[start Data block]

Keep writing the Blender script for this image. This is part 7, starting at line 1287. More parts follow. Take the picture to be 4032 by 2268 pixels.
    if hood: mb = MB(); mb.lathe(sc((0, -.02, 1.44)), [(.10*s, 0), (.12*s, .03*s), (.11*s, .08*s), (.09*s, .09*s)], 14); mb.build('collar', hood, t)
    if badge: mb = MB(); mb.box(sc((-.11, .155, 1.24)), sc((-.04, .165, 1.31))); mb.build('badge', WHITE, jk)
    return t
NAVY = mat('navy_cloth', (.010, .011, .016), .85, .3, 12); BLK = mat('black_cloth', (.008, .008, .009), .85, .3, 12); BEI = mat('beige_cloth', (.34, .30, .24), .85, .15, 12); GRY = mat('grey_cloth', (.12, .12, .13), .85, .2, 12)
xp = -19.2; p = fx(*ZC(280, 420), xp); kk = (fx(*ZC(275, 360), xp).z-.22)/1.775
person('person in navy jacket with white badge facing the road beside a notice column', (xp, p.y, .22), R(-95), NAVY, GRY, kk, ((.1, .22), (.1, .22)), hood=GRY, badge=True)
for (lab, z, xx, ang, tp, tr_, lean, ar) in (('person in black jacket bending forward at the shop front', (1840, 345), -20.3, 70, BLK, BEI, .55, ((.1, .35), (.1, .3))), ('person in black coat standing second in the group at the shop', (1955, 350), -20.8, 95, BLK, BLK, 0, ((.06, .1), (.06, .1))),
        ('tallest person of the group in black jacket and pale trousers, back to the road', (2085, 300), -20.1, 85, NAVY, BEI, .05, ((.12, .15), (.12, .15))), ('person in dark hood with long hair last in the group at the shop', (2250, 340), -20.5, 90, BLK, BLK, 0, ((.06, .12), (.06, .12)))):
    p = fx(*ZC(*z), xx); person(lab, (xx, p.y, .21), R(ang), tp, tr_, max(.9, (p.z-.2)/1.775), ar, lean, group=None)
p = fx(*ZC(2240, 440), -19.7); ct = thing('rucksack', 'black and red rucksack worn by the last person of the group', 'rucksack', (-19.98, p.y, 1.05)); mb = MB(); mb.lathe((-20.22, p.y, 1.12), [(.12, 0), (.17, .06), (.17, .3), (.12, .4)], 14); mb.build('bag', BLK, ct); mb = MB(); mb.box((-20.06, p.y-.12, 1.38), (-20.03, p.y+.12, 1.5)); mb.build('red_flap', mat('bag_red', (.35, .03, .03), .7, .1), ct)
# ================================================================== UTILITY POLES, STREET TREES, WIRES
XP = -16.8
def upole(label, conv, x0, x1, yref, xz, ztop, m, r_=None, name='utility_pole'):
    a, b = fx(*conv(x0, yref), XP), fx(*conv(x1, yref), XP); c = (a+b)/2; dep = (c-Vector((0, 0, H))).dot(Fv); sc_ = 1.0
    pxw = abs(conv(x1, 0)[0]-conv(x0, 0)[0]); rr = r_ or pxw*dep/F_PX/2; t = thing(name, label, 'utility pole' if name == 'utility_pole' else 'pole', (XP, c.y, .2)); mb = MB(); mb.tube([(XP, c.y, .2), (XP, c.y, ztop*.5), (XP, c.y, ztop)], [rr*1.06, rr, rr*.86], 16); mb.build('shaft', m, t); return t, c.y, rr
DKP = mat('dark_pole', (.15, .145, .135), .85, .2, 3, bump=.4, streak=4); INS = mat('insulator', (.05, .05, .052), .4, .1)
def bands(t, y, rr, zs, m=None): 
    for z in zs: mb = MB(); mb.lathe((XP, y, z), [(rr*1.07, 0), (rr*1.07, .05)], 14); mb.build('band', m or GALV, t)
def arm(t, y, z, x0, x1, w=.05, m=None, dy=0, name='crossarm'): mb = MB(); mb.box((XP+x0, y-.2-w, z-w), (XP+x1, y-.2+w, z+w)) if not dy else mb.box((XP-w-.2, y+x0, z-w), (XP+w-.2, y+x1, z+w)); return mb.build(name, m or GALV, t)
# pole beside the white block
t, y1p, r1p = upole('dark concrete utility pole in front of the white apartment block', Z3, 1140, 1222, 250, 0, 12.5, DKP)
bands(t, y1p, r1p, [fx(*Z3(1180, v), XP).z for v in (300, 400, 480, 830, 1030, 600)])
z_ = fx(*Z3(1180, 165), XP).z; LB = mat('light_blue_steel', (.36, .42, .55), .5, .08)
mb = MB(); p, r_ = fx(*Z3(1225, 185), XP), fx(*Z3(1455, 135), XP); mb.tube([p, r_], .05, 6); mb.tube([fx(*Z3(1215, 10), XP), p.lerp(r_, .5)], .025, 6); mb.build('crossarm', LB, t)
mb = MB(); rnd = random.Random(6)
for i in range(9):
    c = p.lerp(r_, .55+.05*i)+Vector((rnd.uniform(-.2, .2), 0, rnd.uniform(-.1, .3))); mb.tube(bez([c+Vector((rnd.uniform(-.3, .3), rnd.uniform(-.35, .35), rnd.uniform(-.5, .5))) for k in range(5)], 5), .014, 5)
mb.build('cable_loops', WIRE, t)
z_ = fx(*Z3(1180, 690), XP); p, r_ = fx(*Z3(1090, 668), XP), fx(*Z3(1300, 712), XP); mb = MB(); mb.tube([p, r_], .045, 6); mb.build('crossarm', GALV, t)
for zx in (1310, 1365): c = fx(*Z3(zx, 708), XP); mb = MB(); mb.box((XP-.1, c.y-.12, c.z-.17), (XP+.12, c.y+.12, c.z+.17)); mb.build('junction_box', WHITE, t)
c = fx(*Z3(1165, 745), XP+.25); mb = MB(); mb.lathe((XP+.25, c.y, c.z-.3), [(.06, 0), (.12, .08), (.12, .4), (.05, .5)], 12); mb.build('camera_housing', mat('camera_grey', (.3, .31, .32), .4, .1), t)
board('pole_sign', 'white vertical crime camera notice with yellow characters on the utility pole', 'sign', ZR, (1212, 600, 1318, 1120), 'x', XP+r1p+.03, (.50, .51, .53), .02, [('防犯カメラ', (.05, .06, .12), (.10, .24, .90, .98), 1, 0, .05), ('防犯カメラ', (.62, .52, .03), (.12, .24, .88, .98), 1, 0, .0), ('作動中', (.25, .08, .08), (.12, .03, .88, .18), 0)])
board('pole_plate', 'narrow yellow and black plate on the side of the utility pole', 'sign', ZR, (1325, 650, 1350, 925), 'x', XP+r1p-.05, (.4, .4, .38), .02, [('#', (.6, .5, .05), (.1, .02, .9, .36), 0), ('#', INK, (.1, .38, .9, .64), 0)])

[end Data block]

Given task ::
Print again each line of the listing above, exactly as it appears.

Exercise solution ::
Keep writing the Blender script for this image. This is part 7, starting at line 1287. More parts follow. Take the picture to be 4032 by 2268 pixels.
    if hood: mb = MB(); mb.lathe(sc((0, -.02, 1.44)), [(.10*s, 0), (.12*s, .03*s), (.11*s, .08*s), (.09*s, .09*s)], 14); mb.build('collar', hood, t)
    if badge: mb = MB(); mb.box(sc((-.11, .155, 1.24)), sc((-.04, .165, 1.31))); mb.build('badge', WHITE, jk)
    return t
NAVY = mat('navy_cloth', (.010, .011, .016), .85, .3, 12); BLK = mat('black_cloth', (.008, .008, .009), .85, .3, 12); BEI = mat('beige_cloth', (.34, .30, .24), .85, .15, 12); GRY = mat('grey_cloth', (.12, .12, .13), .85, .2, 12)
xp = -19.2; p = fx(*ZC(280, 420), xp); kk = (fx(*ZC(275, 360), xp).z-.22)/1.775
person('person in navy jacket with white badge facing the road beside a notice column', (xp, p.y, .22), R(-95), NAVY, GRY, kk, ((.1, .22), (.1, .22)), hood=GRY, badge=True)
for (lab, z, xx, ang, tp, tr_, lean, ar) in (('person in black jacket bending forward at the shop front', (1840, 345), -20.3, 70, BLK, BEI, .55, ((.1, .35), (.1, .3))), ('person in black coat standing second in the group at the shop', (1955, 350), -20.8, 95, BLK, BLK, 0, ((.06, .1), (.06, .1))),
        ('tallest person of the group in black jacket and pale trousers, back to the road', (2085, 300), -20.1, 85, NAVY, BEI, .05, ((.12, .15), (.12, .15))), ('person in dark hood with long hair last in the group at the shop', (2250, 340), -20.5, 90, BLK, BLK, 0, ((.06, .12), (.06, .12)))):
    p = fx(*ZC(*z), xx); person(lab, (xx, p.y, .21), R(ang), tp, tr_, max(.9, (p.z-.2)/1.775), ar, lean, group=None)
p = fx(*ZC(2240, 440), -19.7); ct = thing('rucksack', 'black and red rucksack worn by the last person of the group', 'rucksack', (-19.98, p.y, 1.05)); mb = MB(); mb.lathe((-20.22, p.y, 1.12), [(.12, 0), (.17, .06), (.17, .3), (.12, .4)], 14); mb.build('bag', BLK, ct); mb = MB(); mb.box((-20.06, p.y-.12, 1.38), (-20.03, p.y+.12, 1.5)); mb.build('red_flap', mat('bag_red', (.35, .03, .03), .7, .1), ct)
# ================================================================== UTILITY POLES, STREET TREES, WIRES
XP = -16.8
def upole(label, conv, x0, x1, yref, xz, ztop, m, r_=None, name='utility_pole'):
    a, b = fx(*conv(x0, yref), XP), fx(*conv(x1, yref), XP); c = (a+b)/2; dep = (c-Vector((0, 0, H))).dot(Fv); sc_ = 1.0
    pxw = abs(conv(x1, 0)[0]-conv(x0, 0)[0]); rr = r_ or pxw*dep/F_PX/2; t = thing(name, label, 'utility pole' if name == 'utility_pole' else 'pole', (XP, c.y, .2)); mb = MB(); mb.tube([(XP, c.y, .2), (XP, c.y, ztop*.5), (XP, c.y, ztop)], [rr*1.06, rr, rr*.86], 16); mb.build('shaft', m, t); return t, c.y, rr
DKP = mat('dark_pole', (.15, .145, .135), .85, .2, 3, bump=.4, streak=4); INS = mat('insulator', (.05, .05, .052), .4, .1)
def bands(t, y, rr, zs, m=None): 
    for z in zs: mb = MB(); mb.lathe((XP, y, z), [(rr*1.07, 0), (rr*1.07, .05)], 14); mb.build('band', m or GALV, t)
def arm(t, y, z, x0, x1, w=.05, m=None, dy=0, name='crossarm'): mb = MB(); mb.box((XP+x0, y-.2-w, z-w), (XP+x1, y-.2+w, z+w)) if not dy else mb.box((XP-w-.2, y+x0, z-w), (XP+w-.2, y+x1, z+w)); return mb.build(name, m or GALV, t)
# pole beside the white block
t, y1p, r1p = upole('dark concrete utility pole in front of the white apartment block', Z3, 1140, 1222, 250, 0, 12.5, DKP)
bands(t, y1p, r1p, [fx(*Z3(1180, v), XP).z for v in (300, 400, 480, 830, 1030, 600)])
z_ = fx(*Z3(1180, 165), XP).z; LB = mat('light_blue_steel', (.36, .42, .55), .5, .08)
mb = MB(); p, r_ = fx(*Z3(1225, 185), XP), fx(*Z3(1455, 135), XP); mb.tube([p, r_], .05, 6); mb.tube([fx(*Z3(1215, 10), XP), p.lerp(r_, .5)], .025, 6); mb.build('crossarm', LB, t)
mb = MB(); rnd = random.Random(6)
for i in range(9):
    c = p.lerp(r_, .55+.05*i)+Vector((rnd.uniform(-.2, .2), 0, rnd.uniform(-.1, .3))); mb.tube(bez([c+Vector((rnd.uniform(-.3, .3), rnd.uniform(-.35, .35), rnd.uniform(-.5, .5))) for k in range(5)], 5), .014, 5)
mb.build('cable_loops', WIRE, t)
z_ = fx(*Z3(1180, 690), XP); p, r_ = fx(*Z3(1090, 668), XP), fx(*Z3(1300, 712), XP); mb = MB(); mb.tube([p, r_], .045, 6); mb.build('crossarm', GALV, t)
for zx in (1310, 1365): c = fx(*Z3(zx, 708), XP); mb = MB(); mb.box((XP-.1, c.y-.12, c.z-.17), (XP+.12, c.y+.12, c.z+.17)); mb.build('junction_box', WHITE, t)
c = fx(*Z3(1165, 745), XP+.25); mb = MB(); mb.lathe((XP+.25, c.y, c.z-.3), [(.06, 0), (.12, .08), (.12, .4), (.05, .5)], 12); mb.build('camera_housing', mat('camera_grey', (.3, .31, .32), .4, .1), t)
board('pole_sign', 'white vertical crime camera notice with yellow characters on the utility pole', 'sign', ZR, (1212, 600, 1318, 1120), 'x', XP+r1p+.03, (.50, .51, .53), .02, [('防犯カメラ', (.05, .06, .12), (.10, .24, .90, .98), 1, 0, .05), ('防犯カメラ', (.62, .52, .03), (.12, .24, .88, .98), 1, 0, .0), ('作動中', (.25, .08, .08), (.12, .03, .88, .18), 0)])
board('pole_plate', 'narrow yellow and black plate on the side of the utility pole', 'sign', ZR, (1325, 650, 1350, 925), 'x', XP+r1p-.05, (.4, .4, .38), .02, [('#', (.6, .5, .05), (.1, .02, .9, .36), 0), ('#', INK, (.1, .38, .9, .64), 0)])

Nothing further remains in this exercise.